The Brattle Street Church (1698-1876) was a Congregational (1698-c.1805) and Unitarian (c.1805-1876) church on Brattle Street in Boston, Massachusetts.
In January 1698, "Thomas Brattle conveyed the land on which the meeting-house was to stand; and on the 10th of May, 1699, a formal invitation was extended to Benjamin Colman... to be its minister." To distinguish itself in contrast to Boston's three other Congregational churches, the new fourth church issued a manifesto that detailed a somewhat relaxed attitude toward rigid Calvinist practices. Thomas Brattle probably designed the unpainted, wood, meetinghouse-style building for the church, erected in 1699. The building had a "main entrance in the bell tower (while retaining a secondary entrance on the long side) and ...[a] pulpit at the opposite end ...[and] rounded or compass windows."
Through the years, ministers included: Benjamin Colman (1699-1747); William Cooper (1716-1743); Samuel Cooper (1747-1783); Peter Thacher (1785-1802); Joseph Stevens Buckminster (1805-1812); Edward Everett (1814-1815); John Gorham Palfrey (1818-1831); and Samuel Kirkland Lothrop (1834-1876).Hans Gram played organ in the late 18th century.

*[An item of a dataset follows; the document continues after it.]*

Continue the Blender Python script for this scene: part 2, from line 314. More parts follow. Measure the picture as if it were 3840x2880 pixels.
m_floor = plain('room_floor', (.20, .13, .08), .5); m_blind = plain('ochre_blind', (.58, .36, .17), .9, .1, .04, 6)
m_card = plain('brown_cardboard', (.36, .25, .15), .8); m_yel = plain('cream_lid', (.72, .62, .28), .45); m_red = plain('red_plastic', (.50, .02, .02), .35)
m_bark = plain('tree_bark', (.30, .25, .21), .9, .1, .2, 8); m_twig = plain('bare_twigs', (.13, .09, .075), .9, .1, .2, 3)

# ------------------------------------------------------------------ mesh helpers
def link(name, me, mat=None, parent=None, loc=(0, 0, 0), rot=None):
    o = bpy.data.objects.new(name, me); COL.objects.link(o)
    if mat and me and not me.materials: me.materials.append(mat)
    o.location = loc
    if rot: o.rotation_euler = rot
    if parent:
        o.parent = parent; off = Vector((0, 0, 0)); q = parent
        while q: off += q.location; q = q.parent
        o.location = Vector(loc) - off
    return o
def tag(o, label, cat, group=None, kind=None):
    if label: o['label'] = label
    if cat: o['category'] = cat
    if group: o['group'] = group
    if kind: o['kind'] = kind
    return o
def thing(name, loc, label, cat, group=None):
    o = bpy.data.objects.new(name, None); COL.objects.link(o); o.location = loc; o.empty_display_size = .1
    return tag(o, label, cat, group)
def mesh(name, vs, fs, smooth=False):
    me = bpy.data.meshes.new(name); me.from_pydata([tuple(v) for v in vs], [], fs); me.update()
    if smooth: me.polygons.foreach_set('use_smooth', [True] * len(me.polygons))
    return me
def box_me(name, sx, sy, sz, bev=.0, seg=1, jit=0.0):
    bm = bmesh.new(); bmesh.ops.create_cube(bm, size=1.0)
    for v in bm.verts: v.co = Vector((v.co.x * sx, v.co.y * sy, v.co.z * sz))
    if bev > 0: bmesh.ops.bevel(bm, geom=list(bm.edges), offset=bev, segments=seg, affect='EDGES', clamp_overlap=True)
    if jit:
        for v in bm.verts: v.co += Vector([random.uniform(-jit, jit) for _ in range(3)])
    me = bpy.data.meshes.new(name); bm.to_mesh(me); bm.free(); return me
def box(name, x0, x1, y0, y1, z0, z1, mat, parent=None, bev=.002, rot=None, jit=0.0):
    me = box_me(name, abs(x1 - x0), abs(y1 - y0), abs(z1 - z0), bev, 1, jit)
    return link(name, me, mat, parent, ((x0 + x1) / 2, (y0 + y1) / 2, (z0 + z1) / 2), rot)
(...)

Parishioners included John Hancock, Samuel Adams, Joseph Warren, John Adams, Abigail Adams, Richard Clarke, Elizabeth Greenleaf, Jane Mecom, John Lowell, Lydia Hancock, Henry Cabot Lodge, James Bowdoin (1676-1747), and many others. "Cato, favorite servant of the [John] Hancocks... received his freedom at age thirty, married, and baptized his children at the prestigious Brattle Street Church, all the while continuing to serve the town's leading family."